How Did LRO and LCROSS Become the First Step Back to the Moon?

Mike Wargo, the chief lunar scientist for the Exploration Systems Mission Directorate, gives some insight on the history of LRO/LCROSS. You can listen here (2 MB).

How did NASA’s LRO/LCROSS missions become the “first step” back to the moon?

Before the LRO or LCROSS missions were even thought of, NASA already was busy thinking about the things we didn’t know about the moon — what data we’d need to have in hand to be able to go back and perform longer-term exploration and science missions. It’s kind of the same kind of planning involved in getting ready for a vacation. If you were driving, what’s one of the first things you’d want to bring with you?  I know I’d go out and get a really good atlas, the best maps of all different types. You’d want to know where you were going and what’s there and you’d want to be prepared for the unexpected, or you might not ever want to repeat the trip. The moon is the just like that.

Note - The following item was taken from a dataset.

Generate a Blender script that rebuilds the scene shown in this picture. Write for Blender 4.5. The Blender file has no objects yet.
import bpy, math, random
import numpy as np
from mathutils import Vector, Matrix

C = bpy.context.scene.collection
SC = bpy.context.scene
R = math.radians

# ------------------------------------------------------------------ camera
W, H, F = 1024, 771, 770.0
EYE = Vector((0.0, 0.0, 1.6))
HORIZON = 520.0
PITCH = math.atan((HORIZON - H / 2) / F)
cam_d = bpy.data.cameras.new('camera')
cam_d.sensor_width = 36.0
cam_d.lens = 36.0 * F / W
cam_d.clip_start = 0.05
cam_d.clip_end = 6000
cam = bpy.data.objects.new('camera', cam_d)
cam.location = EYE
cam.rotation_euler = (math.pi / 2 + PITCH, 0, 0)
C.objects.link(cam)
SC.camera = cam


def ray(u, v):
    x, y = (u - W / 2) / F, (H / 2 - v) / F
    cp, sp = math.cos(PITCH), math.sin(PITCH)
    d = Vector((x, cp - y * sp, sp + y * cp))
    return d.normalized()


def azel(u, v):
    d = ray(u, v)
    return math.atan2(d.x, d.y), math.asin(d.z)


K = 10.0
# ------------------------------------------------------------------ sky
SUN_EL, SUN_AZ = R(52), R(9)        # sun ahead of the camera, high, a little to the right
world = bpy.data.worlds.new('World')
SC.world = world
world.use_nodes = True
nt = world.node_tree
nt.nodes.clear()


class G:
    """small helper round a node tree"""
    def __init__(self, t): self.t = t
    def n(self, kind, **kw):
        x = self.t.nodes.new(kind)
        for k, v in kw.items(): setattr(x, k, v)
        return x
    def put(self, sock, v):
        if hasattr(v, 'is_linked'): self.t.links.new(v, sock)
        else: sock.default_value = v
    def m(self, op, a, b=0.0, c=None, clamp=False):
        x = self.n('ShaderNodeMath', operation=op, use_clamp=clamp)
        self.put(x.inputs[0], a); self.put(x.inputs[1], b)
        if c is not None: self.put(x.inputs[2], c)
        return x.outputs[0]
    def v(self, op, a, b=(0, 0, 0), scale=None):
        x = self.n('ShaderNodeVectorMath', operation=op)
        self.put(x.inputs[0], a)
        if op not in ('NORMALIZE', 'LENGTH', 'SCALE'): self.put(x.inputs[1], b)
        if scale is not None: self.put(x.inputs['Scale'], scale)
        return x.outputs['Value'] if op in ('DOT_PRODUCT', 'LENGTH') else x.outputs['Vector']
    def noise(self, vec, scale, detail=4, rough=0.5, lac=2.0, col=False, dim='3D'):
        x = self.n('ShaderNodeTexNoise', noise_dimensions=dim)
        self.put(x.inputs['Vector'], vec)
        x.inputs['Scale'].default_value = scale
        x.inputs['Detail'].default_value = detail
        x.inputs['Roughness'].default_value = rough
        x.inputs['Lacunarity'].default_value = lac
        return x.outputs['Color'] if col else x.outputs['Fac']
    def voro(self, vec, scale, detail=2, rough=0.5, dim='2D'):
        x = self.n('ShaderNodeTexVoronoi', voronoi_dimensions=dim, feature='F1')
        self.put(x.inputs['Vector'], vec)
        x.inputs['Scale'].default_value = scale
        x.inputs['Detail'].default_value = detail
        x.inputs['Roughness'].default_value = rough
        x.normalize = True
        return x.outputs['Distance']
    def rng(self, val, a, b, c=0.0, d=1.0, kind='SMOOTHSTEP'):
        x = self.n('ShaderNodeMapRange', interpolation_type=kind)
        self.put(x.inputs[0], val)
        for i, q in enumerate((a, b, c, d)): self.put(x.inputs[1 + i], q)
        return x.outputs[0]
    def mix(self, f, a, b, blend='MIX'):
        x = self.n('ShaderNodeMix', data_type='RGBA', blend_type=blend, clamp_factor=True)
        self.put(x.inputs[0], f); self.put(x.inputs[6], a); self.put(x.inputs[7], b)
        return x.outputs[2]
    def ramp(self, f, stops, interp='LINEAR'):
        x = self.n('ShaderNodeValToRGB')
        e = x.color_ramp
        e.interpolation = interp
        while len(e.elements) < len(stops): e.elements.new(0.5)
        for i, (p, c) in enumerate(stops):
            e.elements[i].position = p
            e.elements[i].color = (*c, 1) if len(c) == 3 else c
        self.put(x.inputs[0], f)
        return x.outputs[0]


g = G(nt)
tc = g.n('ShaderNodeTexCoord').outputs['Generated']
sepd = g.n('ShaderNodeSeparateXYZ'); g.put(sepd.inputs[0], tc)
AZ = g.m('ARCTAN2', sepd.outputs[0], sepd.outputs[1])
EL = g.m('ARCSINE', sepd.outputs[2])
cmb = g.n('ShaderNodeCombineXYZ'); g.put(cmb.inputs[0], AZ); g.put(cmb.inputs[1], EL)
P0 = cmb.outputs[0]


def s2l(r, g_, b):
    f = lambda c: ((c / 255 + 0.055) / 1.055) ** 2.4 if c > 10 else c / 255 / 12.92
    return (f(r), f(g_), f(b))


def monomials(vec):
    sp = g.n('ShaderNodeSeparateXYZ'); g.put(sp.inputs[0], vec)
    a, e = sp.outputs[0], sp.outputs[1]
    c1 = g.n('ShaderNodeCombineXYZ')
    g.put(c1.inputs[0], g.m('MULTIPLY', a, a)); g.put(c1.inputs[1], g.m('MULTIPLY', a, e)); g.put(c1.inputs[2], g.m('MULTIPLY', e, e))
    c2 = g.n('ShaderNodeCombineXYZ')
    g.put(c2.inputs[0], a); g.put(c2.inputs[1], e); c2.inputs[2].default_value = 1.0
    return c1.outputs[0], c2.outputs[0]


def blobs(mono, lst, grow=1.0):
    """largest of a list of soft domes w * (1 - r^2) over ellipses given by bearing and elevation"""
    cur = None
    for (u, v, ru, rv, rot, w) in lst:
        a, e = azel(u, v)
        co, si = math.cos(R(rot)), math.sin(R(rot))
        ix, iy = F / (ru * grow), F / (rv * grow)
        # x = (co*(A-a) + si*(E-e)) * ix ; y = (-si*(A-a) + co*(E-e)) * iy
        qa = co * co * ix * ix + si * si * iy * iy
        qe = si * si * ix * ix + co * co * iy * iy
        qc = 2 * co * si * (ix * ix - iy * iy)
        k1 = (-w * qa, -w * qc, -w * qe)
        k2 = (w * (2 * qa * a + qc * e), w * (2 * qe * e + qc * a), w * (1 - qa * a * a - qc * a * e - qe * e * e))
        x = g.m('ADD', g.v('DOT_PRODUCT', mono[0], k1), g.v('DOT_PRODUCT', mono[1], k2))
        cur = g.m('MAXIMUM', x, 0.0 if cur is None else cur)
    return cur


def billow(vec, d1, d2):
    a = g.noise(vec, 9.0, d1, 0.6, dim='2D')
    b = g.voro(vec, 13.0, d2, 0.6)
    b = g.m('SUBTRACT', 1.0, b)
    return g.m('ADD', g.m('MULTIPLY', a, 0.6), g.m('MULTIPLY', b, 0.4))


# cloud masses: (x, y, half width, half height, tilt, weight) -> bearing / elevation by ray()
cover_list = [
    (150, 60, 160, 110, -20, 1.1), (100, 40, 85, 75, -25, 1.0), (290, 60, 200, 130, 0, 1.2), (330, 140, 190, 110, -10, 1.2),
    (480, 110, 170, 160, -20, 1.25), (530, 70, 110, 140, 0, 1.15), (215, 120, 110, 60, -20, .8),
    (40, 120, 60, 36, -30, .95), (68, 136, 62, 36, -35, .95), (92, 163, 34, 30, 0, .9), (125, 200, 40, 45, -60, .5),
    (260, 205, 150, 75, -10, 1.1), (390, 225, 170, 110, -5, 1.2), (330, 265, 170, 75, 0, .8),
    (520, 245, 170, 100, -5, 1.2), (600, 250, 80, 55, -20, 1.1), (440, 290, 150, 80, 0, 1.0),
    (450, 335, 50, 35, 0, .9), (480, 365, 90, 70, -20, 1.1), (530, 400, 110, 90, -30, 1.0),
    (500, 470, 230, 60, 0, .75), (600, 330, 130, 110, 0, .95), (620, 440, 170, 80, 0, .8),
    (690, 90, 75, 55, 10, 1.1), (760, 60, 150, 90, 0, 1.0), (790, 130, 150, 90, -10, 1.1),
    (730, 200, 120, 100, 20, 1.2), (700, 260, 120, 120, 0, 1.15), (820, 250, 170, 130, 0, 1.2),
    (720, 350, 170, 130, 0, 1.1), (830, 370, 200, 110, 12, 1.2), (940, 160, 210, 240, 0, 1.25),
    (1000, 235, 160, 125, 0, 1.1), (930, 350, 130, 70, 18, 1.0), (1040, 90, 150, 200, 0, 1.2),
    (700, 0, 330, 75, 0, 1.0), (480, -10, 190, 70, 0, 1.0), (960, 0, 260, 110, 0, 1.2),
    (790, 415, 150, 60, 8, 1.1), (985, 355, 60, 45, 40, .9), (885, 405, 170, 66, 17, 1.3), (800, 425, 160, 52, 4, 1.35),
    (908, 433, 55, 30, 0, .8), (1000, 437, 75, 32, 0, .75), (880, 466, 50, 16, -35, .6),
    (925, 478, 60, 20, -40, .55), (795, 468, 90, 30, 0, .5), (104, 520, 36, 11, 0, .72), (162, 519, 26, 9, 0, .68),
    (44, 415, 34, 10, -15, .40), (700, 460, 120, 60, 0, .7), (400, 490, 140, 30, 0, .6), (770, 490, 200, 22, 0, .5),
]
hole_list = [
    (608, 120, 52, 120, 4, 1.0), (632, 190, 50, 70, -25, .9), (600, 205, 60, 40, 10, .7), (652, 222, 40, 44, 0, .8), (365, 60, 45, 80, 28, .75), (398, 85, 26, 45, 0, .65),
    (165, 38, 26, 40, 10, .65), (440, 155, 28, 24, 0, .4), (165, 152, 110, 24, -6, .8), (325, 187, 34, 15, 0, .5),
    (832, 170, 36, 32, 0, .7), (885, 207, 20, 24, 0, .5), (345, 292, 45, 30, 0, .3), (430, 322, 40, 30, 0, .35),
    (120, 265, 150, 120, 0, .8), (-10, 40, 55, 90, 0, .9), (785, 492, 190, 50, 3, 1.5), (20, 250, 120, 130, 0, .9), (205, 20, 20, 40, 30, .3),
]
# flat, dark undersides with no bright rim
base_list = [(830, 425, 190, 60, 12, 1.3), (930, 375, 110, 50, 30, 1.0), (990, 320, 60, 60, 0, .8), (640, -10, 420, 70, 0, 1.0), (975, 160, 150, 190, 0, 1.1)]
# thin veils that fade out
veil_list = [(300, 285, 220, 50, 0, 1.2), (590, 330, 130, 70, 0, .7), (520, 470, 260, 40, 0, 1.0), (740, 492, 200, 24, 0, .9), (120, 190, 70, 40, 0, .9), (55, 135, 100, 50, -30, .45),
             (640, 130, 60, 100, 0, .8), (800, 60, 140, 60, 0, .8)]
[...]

Excitement is building at Cape Canaveral as visitors arrive for the launch of NASA’s Lunar
Reconnaissance Orbiter and Lunar Crater Observation and Sensing Satellite missions
to the moon. Launch is set for 5:12 p.m. EDT.

We don’t have a good set of maps of the lunar terrain. Think of some of the questions you might ask along the way.  How steep is that ridge we see over that hill?  How hot will it be when we get there? How cold will it get at night? Are there going to be any big rocks in our way when we’re landing?  Now, we only know about certain safe landing areas pretty close to the equator. We don’t know how to get to various sites on the moon, since some types of our lunar maps have places where it’s fuzzy or even have gaping holes in them in some places. Our earlier Apollo explorers brought back good data, but we need to know a lot more before we go there to stay.

NASA wants returning crews to be safe, healthy and productive, so they gathered some of the best lunar scientist to help figure out what we already knew and what we still need to know.

Keeping in mind the idea that science enables exploration and exploration enables science, some of the brightest minds at NASA got together to answer questions like: What would a mission look like that would gather the kind of data that would be needed to map the lunar surface for future exploration?  What kind of measurements would it need to make?  What would be the best way to fly around the moon to make those measurements? The result was the Lunar Reconnaissance Orbiter or LRO mission that will get close to the moon to take the measurements needed to produce a variety of maps of the surface, maps that would make up an altlas of the most important information we will need to explore. The LRO will orbit the moon at an altitude of a mere 50 kilometers (30 miles). At that low altitude, LRO will encounter what some scientists call “lumpy gravity,” that can affect how a spacecraft moves around the moon comparable to the way turbulence affects how airplanes move through rough air, but where the unexpected motions of the spacecraft are caused by small changes in the local gravity rather than by unexpected air motion. Just like airplane passengers feel, this can jostle the spacecraft and cause it to depart its intended orbit. It also increases the amount of fuel consumed by the spacecraft to keep it headed in the right direction. That’s why LRO has a big fuel tank.

The Atlas V was selected for the LRO mission and because it is a big rocket, there was ample room for another spacecraft to go along with it. NASA asked if you had this much mass, only this amount of money, the best partners and minds in academia and industry, what could you do? They got a bunch of responses and decided to choose the proposal that answered one of the oldest questions they wanted to know: Water, does it exist in the shadowed craters of the moon? That’s why LCROSS was chosen, it was a low-cost, innovative mission.